Cash tries to intimidate Naturich
Cash is also pressurising a Native American, Tab-y-wana (Joseph Singleton…), for his land by pushing liquor into his hands in the hope he’ll get drunk enough to let go. Tab-y-wana’s daughter, Naturich (Lupe Vélez) intervenes only to become the focus of Cash’s interest but as the ranchers pulls her hair and pushes her against the bar Jim arrives and slaps him down.

That’s one save to the Englishman but Naturich soon returns the favour as Cash aims to ambush Jim whilst he drinks himself into a stupor after spotting a picture of Diana in the society pages… a good moment from DeMille as the camera pans round the newspaper and shows the source of Jim’s reaction. She shoots Cash before he can gun down Jim.

Cheers m'dear
Jim avoids arrest – it wasn’t his gun – but is shot from his horse by Cash’s men as her returns home. Naturich saves him (2-1!) and nurses him back to health… she’s infatuated and gradually Jim returns that interest. Folks are talking though, it’s just not done round these parts, and he attempts to send her back to the reservation only to find her crouched outside the house soaked to the skin in a storm…

Steamy... literally.
It’s now that DeMille is able to show that “physical contact” as Jim does indeed help “her off with some wet things…” in front of the fire as Velez shows off her bare shoulders and legs in one of those code-transgressing moments so popular at the time. The scene ends with Naturich leaning her head against Jim’s arm as he sits masterful on his chair… all “code” for far more.

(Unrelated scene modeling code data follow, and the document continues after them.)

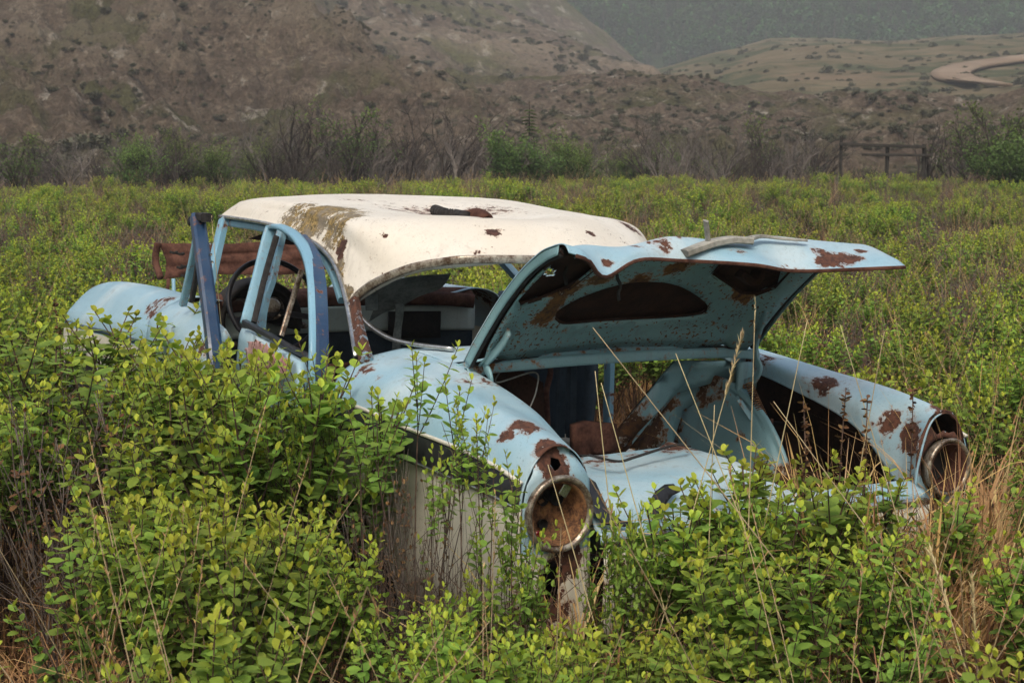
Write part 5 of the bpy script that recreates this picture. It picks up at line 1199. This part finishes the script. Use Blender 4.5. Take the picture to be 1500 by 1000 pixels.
# gravel road
rm = groundmat('gravel_road_surface', (.20, .145, .10), (.26, .195, .14), (.16, .12, .085), .15, .2)
road_u = [(1560, 84), (1500, 90), (1450, 95), (1400, 99), (1372, 104), (1352, 110), (1341, 116), (1343, 122), (1362, 127), (1390, 130)]
road_l = [(1560, 92), (1500, 97), (1462, 101), (1432, 104), (1412, 108), (1402, 113), (1400, 118), (1408, 124), (1430, 129), (1470, 135)]
rc_ = np.array([[hit('grassy_valley', *a, .5), hit('grassy_valley', *b, .5)] for a, b in zip(road_u, road_l)])
rc_ = np.stack([rc_[:, 0], rc_.mean(1), rc_[:, 1]], 1)
def smooth_line(P):
    P = P.copy()
    for _ in range(3): P[1:-1] = (P[:-2]+2*P[1:-1]+P[2:])/4
    return P
rc_ = np.stack([smooth_line(rc_[:, k]) for k in range(3)], 1)
G = surf(rc_, 60, 5)
for i in range(60):
    for j in range(5):
        x, y, z = G[i, j]; V_, pxs, tt = HILLS['grassy_valley']; pp = pxof(x, y); ii = int(np.clip(round((pp-pxs[0])/(pxs[1]-pxs[0])), 0, len(pxs)-1)); q = V_[ii]; r = np.hypot(q[:, 0]-CAM[0], q[:, 1]-CAM[1]); G[i, j, 2] = max(z, np.interp(math.hypot(x-CAM[0], y-CAM[1]), r[:200], q[:200, 2])+.35)
rd_ = obj('gravel_road', mesh('gravel_road', G.reshape(-1, 3), gridfaces(60, 5, True), rm)); rd_['kind'] = 'structure'; rd_['label'] = 'curving gravel road on the far right slope'; solid(rd_, .3, -1)
# --- scrub clumps on the hillsides
M['scrub'] = leafmat('scrub_leaf', (.14, .145, .085), (.11, .11, .07), (.07, .065, .048), trans=.1, rough=.8)
M['tree_leaf'] = leafmat('tree_leaf', (.20, .27, .06), (.12, .18, .045), (.075, .12, .035), trans=.4)
M['bark'] = simple('grey_bark', (.10, .082, .07), (.20, .175, .155), 12, .95, bump=0)
M['bark_dark'] = simple('dark_bark', (.03, .024, .02), (.07, .055, .045), 12, .95, bump=0)
M['far_leaf'] = leafmat('far_tree_leaf', (.09, .19, .06), (.055, .12, .045), (.03, .07, .03), trans=.2, rough=.8)
def clump_mesh(seed, n, rx, rz, leaf, mat, name='scrub_clump'):
    g = random.Random(seed); lv = Leaves()
    lob = [(g.uniform(-.5, .5)*rx, g.uniform(-.5, .5)*rx, g.uniform(.3, .8)*rz, g.uniform(.4, .7)) for _ in range(6)]
    for k in range(n):
        l = g.choice(lob); u = np.array([g.gauss(0, 1), g.gauss(0, 1), g.gauss(0, 1)]); u /= np.linalg.norm(u)
        p = np.array(l[:3])+u*np.array([rx, rx, rz])*l[3]*.75*g.uniform(.75, 1.05); p[2] = abs(p[2])
        lv.add(p, u+np.array([g.gauss(0, .5), g.gauss(0, .5), g.gauss(0, .5)]), g.uniform(-1, 1), leaf*g.uniform(.6, 1.3), leaf*.7, min(1, max(0, 1-p[2]/(rz*1.5)+g.uniform(-.2, .2))), g=g, far=True)
    return lv.mesh(name, mat)
hs = []
for s in range(3):
    o = obj('sagebrush', clump_mesh(800+s, 260, .5, .4, .16, M['scrub'])); p = surf_z('badlands_hill', (260, 520, 760)[s], .16); o.location = p-np.array([0, 0, .05])
    tag(o, ('grey green sagebrush low on the hillside left of the car roof', 'grey green sagebrush low on the hillside above the car roof', 'grey green sagebrush on the slope right of the car roof')[s], 'bush', 'sagebrush on the hillside'); hs.append(o)
g3 = random.Random(77); sp_ = []
def over(name, n, tr_, sc, pw=1.0, pr=(-300, 1850), thr=.45, seed=5):
    V_, pxs, tt = HILLS[name]; c = 0
    while c < n:
        px = g3.uniform(*pr); t = tr_[0]+(tr_[1]-tr_[0])*g3.random()**pw; p = surf_z(name, px, t)
        nz = float(fbm(np.array([p[0]/14]), np.array([p[1]/14]), 3, seed)[0])
        if nz+g3.uniform(-.1, .1) < thr: c += .3; continue
        j = (g3.uniform(-.6, .6), g3.uniform(-.6, .6)); s = sc*g3.uniform(.5, 1.5)*(1 if g3.random() < .85 else 1.7)
        sp_.append((p[0]+j[0], p[1]+j[1], p[2]-.12*s, g3.choice((0, 1, 2)), s, s*g3.uniform(.6, 1.0), g3.uniform(0, 6.28))); c += 1
over('badlands_hill', 9500, (0.02, 1.0), .36)
over('badlands_hill', 3000, (0.0, .10), .7, thr=.3)
over('far_badlands_hill', 4500, (.2, 1.0), .8)
over('grassy_valley', 2600, (.05, 1.0), .8, thr=.47)
scatter('hillside_scrub', sp_, {i: [o] for i, o in enumerate(hs)}, 'scattered grey green scrub on the clay hillsides')
# --- forest on the far hill
ft = []
def far_tree(seed, conif):
    g = random.Random(seed); lv = Leaves(); H = 9.0
    for k in range(420):
        t = g.random()
        if conif: rr_ = 1.9*(1-t)+.1; z = 1+t*(H-1)
        else:
            z = 2.2+t*(H-2.4); rr_ = 2.3*math.sqrt(max(0, 1-((t-.45)/.58)**2))+.2
        a = g.uniform(0, 6.28); q = rr_*(.55+.45*g.random()); lump = 1+.25*math.sin(a*3+t*7+seed)
        p = np.array([math.cos(a)*q*lump, math.sin(a)*q*lump, z]); d = np.array([math.cos(a), math.sin(a), .3+g.gauss(0, .4)])
        lv.add(p, d, g.uniform(-1, 1), g.uniform(.5, 1.0), .6, min(1, max(0, .9-t*.8+g.uniform(-.15, .15))), g=g, far=True)
    return lv.mesh('forest_crown', M['far_leaf'])
for s, (px, t_) in enumerate(((1100, .08), (1230, .10), (1360, .07), (1000, .12))):
    r = empty('forest_tree', surf_z('forest_hill', px, t_)); tag(r, ('rounded dark tree at the foot of the wooded hill, left of the bend', 'pale green rounded tree at the foot of the wooded hill', 'pointed dark tree at the foot of the wooded hill near the road', 'tree at the left end of the wooded hill')[s], 'tree', 'trees on the wooded hill')
    cw_ = obj('crown', far_tree(900+s, s == 2), r); cw_['kind'] = 'stuff'; st = Stems(); st.add([np.array([0, 0, -1.]), np.array([.1, 0, 3.]), np.array([0, .1, 7.])], .22, .05, 5); tk = obj('trunk', st.mesh('forest_trunk', M['bark']), r); ft.append([cw_, tk])
fp_ = []
for k in range(5200):
    px = g3.uniform(-200, 1850) if g3.random() < .25 else g3.uniform(720, 1750); t = g3.random()**1.0*.95+.01; p = surf_z('forest_hill', px, t); s = g3.uniform(.7, 1.35)
    nz = float(fbm(np.array([p[0]/50]), np.array([p[1]/50]), 3, 4)[0])
    fp_.append((p[0]+g3.uniform(-3, 3), p[1]+g3.uniform(-3, 3), p[2]-1, (2 if g3.random() < .7 else 0) if nz > .55 else g3.choice((0, 1, 3, 2)), s, s*g3.uniform(.85, 1.25), g3.uniform(0, 6.28)))
scatter('far_forest', fp_, {i: o for i, o in enumerate(ft)}, 'dense dark wood covering the far hill')
# --- bare and leafing trees along the far edge of the field
def tree_geo(seed, H, leaf=0, spread=.5, stems=3, lean=0., lsz=.07, bush=False):
    g = random.Random(seed); st = Stems(); lv = Leaves(); tips = []
    def grow(p, d, l, r, dep):
        P = [p]; q = p.copy(); dd = d.copy()
        for i in range(4):
            dd = dd+np.array([g.gauss(0, .16), g.gauss(0, .16), g.gauss(.03, .08)]); dd /= np.linalg.norm(dd); q = q+dd*l/4; P.append(q.copy())
        st.add(P, r, r*.55, 4 if dep < 2 else 3)
        if dep >= 2: tips.append(P)
        if dep < 4 and l > .10:
            for k in range(g.randint(2, 4) if dep else g.randint(3, 5)):
                b = P[g.randint(1, 4)]; an = g.uniform(0, 6.28); nd = dd+np.array([math.cos(an), math.sin(an), g.uniform(-.1, .5)])*spread*g.uniform(.7, 1.4); nd /= np.linalg.norm(nd)
                grow(b, nd, l*g.uniform(.5, .8), r*.52, dep+1)
    for s_ in range(stems):
        a = g.uniform(0, 6.28); d = np.array([math.cos(a)*.35*g.random()+lean, math.sin(a)*.35*g.random(), 1.]); d /= np.linalg.norm(d)
        grow(np.array([math.cos(a), math.sin(a), 0])*.08*stems*.5, d, H*.48*g.uniform(.75, 1.1), .048*H/2.5, 0)
    if leaf:
        for P in tips:
            for q in range(leaf):
                b = P[g.randint(1, 4)]+np.array([g.gauss(0, .06), g.gauss(0, .06), g.gauss(0, .06)]); u = np.array([g.gauss(0, 1), g.gauss(0, 1), g.gauss(.3, 1)])
                lv.add(b, u, g.uniform(-1, 1), lsz*g.uniform(.6, 1.2), lsz*.65, min(1, max(0, 1-b[2]/H+g.uniform(-.2, .2))), g=g, far=True)
    mz = max(v[2] for v in st.V)
    return (lv.mesh('tree_foliage', M['tree_leaf']) if leaf else None), st.mesh('tree_branches', M['bark'] if 'thin' in str(bush) else M['bark_dark']), mz
kinds = [tree_geo(41, 2.5, 0, .55, 3), tree_geo(42, 2.5, 0, .75, 2, .15), tree_geo(43, 2.5, 0, .5, 5, bush='thin'), tree_geo(44, 2.5, 2, .5, 4), tree_geo(45, 2.3, 5, .6, 5), tree_geo(46, 2.0, 8, .7, 6), tree_geo(47, 2.5, 1, .55, 4)]
def spruce(seed=5):
    g = random.Random(seed); lv = Leaves(); st = Stems(); H = 2.6; st.add([np.array([0, 0, z]) for z in (0, .9, 1.8, 2.6)], .05, .01, 5)
    for k in range(26):
        z = .35+k/26*2.1; L_ = .75*(1-z/2.75)
        for q in range(6):
            a = g.uniform(0, 6.28); d = np.array([math.cos(a), math.sin(a), -.25]); e_ = np.array([0, 0, z])+d*L_*g.uniform(.7, 1.1); st.add([np.array([0, 0, z]), (np.array([0, 0, z])+e_)/2, e_], .008, .003)
            for j in range(7): lv.add(np.array([0, 0, z])+(e_-np.array([0, 0, z]))*(j+1)/8, d+np.array([g.gauss(0, .5), g.gauss(0, .5), .2]), g.uniform(-1, 1), .11, .04, g.uniform(.5, 1), g=g, far=True)
    return lv.mesh('spruce_foliage', M['tree_leaf']), st.mesh('spruce_branches', M['bark_dark']), 2.6
kinds.append(spruce())
def tree(px, py, d, k, label, grp, name='bare_tree', rz=None, wide=1.0):
    p = wat(px, d, -.25); h = hgt_for(px, py, d)+.25; s = h/kinds[k][2]; r = empty(name, p); r.scale = (s*wide, s*wide, s); r.rotation_euler[2] = g3.uniform(0, 6.28) if rz is None else rz
    tag(r, label, 'tree' if name != 'leafy_bush' else 'bush', grp); obj('trunk', kinds[k][1], r)
    if kinds[k][0]: f = obj('crown', kinds[k][0], r); f['kind'] = 'stuff'
    return r
T = [(432, 150, 50, 0, 'bare branching tree above the cream roof, left of the hose'), (400, 165, 52, 2, 'bare many stemmed tree just left of the tallest one over the roof'), (590, 165, 50, 1, 'leaning bare tree over the middle of the car roof'), (600, 200, 53, 0, 'small bare tree behind the leaning one over the roof'),
 (655, 165, 50, 0, 'bare dark tree above the corrugated hose'), (692, 180, 49, 2, 'bare tree just right of the one above the hose'), (505, 165, 49, 3, 'half leafed green tree above the left part of the roof'), (540, 175, 52, 0, 'bare tree right of the half leafed green tree'),
 (775, 172, 50, 7, 'small dark spruce between bare trees'), (760, 200, 48, 5, 'green bush at the foot of the small spruce'), (830, 205, 49, 4, 'bright green bush right of the small spruce'), (745, 180, 52, 1, 'bare tree with branches reaching over the spruce'),
 (955, 185, 52, 0, 'bare tree right of centre at the field edge'), (985, 180, 51, 2, 'grey many stemmed bush right of centre'), (1040, 190, 50, 2, 'bare grey thicket above the crumpled trunk lid'), (1110, 180, 52, 6, 'thin yellowish leafing tree above the trunk lid'),
 (1160, 195, 50, 2, 'bare grey tree left of the wooden fence'), (1185, 190, 52, 0, 'bare tree at the left end of the wooden fence'), (1345, 185, 52, 0, 'bare small tree at the right end of the wooden fence'), (1400, 185, 49, 6, 'thin leafing tree right of the fence'),
 (1455, 158, 47, 3, 'dark leafy tree at the right edge, tallest there'), (1480, 190, 46, 5, 'green bush at the right edge of the field'), (1440, 200, 47, 3, 'leafy tree behind the tallest one at the right edge'), (215, 205, 46, 2, 'brown bush at the far left field edge'),
 (260, 200, 47, 0, 'bare tree over the left front of the field'), (205, 215, 46, 4, 'green tipped bush far left behind the field'), (330, 215, 50, 2, 'low bare bush left of the car roof'), (20, 205, 45, 3, 'dark bush at the left edge of the picture'), (120, 210, 46, 2, 'grey brown bush near the left edge')]
for px, py, d, k, lab in T: tree(px, py-24, d, k, lab, 'trees along the far edge of the field', {3: 'leafy_tree', 4: 'leafy_bush', 5: 'leafy_bush', 6: 'leafy_tree', 7: 'spruce'}.get(k, 'bare_tree'))
ZF = [(0, 'past the left edge'), (100, 'at the far left'), (200, 'above the front fender'), (320, 'left of the car roof'), (430, 'above the left end of the roof'), (530, 'above the lichen patch of the roof'), (640, 'left of the corrugated hose'), (730, 'above the corrugated hose'), (850, 'around the small spruce'), (950, 'above the right end of the roof'), (1060, 'above the crumpled lid edge'), (1150, 'above the flat part of the trunk lid'), (1225, 'left of the rail fence'), (1350, 'around the rail fence'), (1430, 'right of the rail fence'), (1500, 'near the right edge'), (3000, 'past the right edge')]
for i in range(150):
    px = g3.uniform(-150, 1680); 
    k = g3.choice((0, 2, 2, 1, 2, 0, 4, 6, 0, 1, 6)); py = g3.uniform(182, 228); py = max(py, 238) if 1185 < px < 1385 else py; ds = g3.uniform(47, 58); tree(px, py, ds, k, {0: 'bare dark tree', 1: 'leaning bare tree', 2: 'bare grey thicket bush', 4: 'leafing green bush', 5: 'dense green bush', 6: 'thinly leafing tree'}[k]+(' in front ' if ds < 52 else ' at the back ')+zone(px, ZF), 'thicket of small trees behind the field', 'bare_tree' if k < 3 else 'leafy_bush')
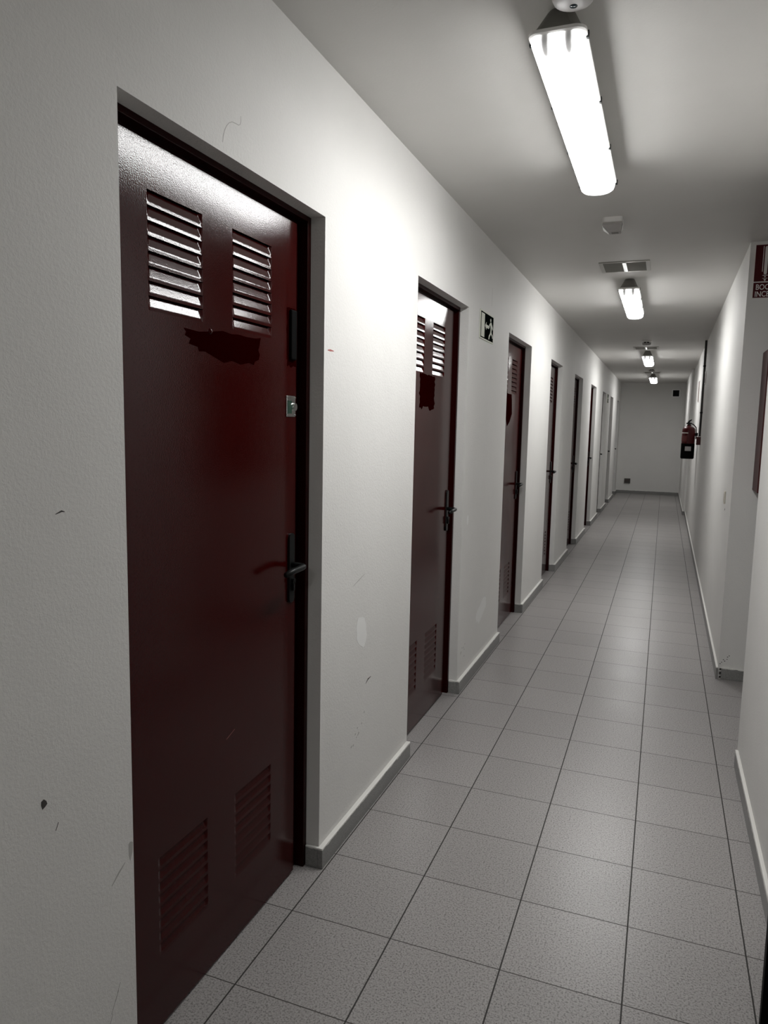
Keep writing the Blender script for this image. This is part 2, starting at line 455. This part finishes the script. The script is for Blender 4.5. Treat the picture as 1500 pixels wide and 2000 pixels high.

So now, common law in the cabin, what lies in store for Jim and Naturich? The story cuts to eight years ahead after the arrival of a son… and events in England progress as well meaning that Jim’s past and present are about to collide in the most forceful of ways…


The Squaw Man has some interesting moments and good performances all round but it doesn’t quite add up to more than the sum of these parts.  Even DeMille later admitted that it was a bit slow and it is indeed far less pacey than the 1914 original which has a lot more action and dramatic impact.Then there is the toe-curling "native" dialogue and references to Naturich having a "primitive mind" - hey, maybe she just doesn't want to learn English even after eight years with gentleman Jim?

The two are available on Warner Archives DVD either direct or from Amazon. This one is worth watching for butch Baxter and lusty Lupez but for me, elegant Eleanor still excels them all.